● AIM
State how many lines contain "Treat", and write nothing except that count.
===
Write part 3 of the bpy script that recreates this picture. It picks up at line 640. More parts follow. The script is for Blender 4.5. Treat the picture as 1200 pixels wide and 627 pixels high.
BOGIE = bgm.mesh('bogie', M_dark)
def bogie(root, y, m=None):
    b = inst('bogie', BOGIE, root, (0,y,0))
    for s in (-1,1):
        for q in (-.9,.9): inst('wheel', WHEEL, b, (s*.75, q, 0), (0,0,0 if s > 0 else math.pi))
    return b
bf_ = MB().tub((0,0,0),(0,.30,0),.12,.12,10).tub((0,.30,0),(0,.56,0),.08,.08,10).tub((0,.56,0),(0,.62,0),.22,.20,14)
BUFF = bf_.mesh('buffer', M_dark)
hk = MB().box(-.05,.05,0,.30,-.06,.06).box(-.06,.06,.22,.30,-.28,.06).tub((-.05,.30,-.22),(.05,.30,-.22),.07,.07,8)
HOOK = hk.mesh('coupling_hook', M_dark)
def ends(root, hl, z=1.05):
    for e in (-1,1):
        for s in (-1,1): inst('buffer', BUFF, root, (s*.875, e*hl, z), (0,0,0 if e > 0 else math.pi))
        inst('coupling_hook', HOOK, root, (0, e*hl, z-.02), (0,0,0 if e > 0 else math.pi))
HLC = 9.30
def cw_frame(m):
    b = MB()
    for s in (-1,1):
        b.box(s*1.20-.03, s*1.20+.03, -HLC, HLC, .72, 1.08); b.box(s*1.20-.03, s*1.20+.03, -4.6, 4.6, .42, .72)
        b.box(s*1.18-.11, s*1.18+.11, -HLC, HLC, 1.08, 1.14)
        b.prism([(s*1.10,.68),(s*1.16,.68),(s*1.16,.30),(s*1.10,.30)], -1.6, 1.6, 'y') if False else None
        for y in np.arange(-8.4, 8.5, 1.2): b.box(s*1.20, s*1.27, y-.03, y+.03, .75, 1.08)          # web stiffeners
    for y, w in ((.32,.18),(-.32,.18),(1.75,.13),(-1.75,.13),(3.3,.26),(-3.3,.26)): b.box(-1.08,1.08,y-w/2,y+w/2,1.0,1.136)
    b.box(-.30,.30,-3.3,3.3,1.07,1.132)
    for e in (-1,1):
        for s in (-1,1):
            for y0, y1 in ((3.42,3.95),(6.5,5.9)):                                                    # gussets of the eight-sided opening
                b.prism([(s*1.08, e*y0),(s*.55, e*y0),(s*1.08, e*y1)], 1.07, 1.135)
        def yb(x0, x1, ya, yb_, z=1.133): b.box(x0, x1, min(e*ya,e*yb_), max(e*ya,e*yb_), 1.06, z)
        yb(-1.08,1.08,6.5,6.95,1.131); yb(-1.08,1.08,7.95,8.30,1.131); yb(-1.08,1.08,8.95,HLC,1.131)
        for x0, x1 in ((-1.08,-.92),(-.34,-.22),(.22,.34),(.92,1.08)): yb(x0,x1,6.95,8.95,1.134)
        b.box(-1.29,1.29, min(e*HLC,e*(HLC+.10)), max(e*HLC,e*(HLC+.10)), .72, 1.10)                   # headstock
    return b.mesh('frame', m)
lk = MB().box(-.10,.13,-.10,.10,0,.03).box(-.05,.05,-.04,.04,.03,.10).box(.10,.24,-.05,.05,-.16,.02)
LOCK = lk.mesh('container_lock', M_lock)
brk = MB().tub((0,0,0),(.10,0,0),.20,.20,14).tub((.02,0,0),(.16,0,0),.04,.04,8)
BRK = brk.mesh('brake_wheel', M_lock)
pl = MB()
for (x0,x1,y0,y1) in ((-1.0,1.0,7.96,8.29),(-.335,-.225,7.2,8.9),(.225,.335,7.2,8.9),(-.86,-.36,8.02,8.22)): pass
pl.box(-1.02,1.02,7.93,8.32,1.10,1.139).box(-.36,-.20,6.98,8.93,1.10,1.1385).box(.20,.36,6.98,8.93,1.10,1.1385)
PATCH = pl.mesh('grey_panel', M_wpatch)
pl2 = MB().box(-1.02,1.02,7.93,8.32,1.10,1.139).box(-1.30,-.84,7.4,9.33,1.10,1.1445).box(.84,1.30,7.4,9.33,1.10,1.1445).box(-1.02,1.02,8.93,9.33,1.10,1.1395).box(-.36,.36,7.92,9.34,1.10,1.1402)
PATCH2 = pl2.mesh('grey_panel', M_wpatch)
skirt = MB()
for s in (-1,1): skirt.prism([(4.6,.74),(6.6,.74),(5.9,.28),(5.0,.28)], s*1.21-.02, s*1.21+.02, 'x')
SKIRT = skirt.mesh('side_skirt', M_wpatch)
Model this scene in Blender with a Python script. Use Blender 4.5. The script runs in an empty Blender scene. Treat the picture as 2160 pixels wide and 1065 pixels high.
===
● THE RESPONSE
2